Saturday, 30 April 2011

When you find that X, keep it.

I realize that I didn't write anything yesterday and today is in fact Saturday, the day after Friday.  You must know that I'm sending out my sincerest apologies because I know you guys watch this blog like hawks and the first thing you do when you wake up in the morning is check to see if I've written any more timeless wisdom on here.  I know. 

That being said, I'm afraid to go into work today because last night I totally forgot to take all of the food out of the in-kitchen freezer after I unplugged it.  Ooops.  I only remembered this morning when I opened my own fridge, looking for yogurt.  I hate it when I make mistakes.  I like to be perfect or as close as I can get to it, especially at jobs.  I want to feel as though I'm irreplaceable.  And yes, we're still talking about the kitchen job.  It's not my passion, but I like to do things well.  I think papa George probably instilled that in me as a wee little one.  Anything doing is worth doing well.  And so unwiped microwave handles and pieces of cheese on the floor sometimes plague me at night.  Hopefully I don't get yelled at tonight, but it's really out of my control.  The chicken breast has been thawed.  The fat lady has hit her last note. 

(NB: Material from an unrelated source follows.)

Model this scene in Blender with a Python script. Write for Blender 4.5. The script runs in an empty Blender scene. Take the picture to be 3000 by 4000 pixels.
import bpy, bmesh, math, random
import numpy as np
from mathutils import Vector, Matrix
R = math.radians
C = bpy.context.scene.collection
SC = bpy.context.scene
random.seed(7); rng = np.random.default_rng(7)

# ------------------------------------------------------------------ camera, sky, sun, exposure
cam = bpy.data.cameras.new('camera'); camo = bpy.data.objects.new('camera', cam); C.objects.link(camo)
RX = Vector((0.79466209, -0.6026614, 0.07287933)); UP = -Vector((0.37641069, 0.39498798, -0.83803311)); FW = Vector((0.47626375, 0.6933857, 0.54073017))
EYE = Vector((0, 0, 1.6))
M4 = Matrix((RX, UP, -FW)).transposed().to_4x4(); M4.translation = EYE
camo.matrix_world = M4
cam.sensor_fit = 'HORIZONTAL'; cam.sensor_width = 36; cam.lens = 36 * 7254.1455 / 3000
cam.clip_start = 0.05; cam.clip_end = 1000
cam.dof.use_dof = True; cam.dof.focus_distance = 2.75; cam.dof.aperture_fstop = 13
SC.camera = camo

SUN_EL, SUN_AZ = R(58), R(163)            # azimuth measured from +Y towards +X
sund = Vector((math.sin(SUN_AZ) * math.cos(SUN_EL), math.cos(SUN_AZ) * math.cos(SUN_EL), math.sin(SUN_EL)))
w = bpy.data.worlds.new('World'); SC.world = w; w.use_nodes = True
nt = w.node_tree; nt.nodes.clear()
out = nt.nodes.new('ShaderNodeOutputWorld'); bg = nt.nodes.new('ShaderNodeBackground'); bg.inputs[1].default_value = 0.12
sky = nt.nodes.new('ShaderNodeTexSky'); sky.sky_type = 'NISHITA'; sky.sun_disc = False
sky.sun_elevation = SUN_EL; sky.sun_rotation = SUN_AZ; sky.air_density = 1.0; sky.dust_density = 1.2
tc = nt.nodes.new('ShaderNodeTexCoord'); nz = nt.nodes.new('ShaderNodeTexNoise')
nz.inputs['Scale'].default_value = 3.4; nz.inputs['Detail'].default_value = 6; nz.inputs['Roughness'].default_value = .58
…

But onto the good... What was my favourite thing about this week?  Sitting cross-legged on the floor in my sunroom patio with the sun shining through the windows and making a storybook for two friends that are leaving for Australia.  I had no idea what kind of parting gift I should give them until suddenly I was struck with the idea for making a story of their trip.  Yusssss.  Parts of it looked a little like a grade two white glue art project, but I'm okay with that.  It was a touching story of two friends and their quest for happiness, taking them across the globe, only to realize that "everything they needed they already had".  So with my foam letters and travel magazines spewed across the floor, I was content.  And to be content is one of the hardest things to find and embrace, I think (complacency is different than contentment and also bad-don't confuse the two).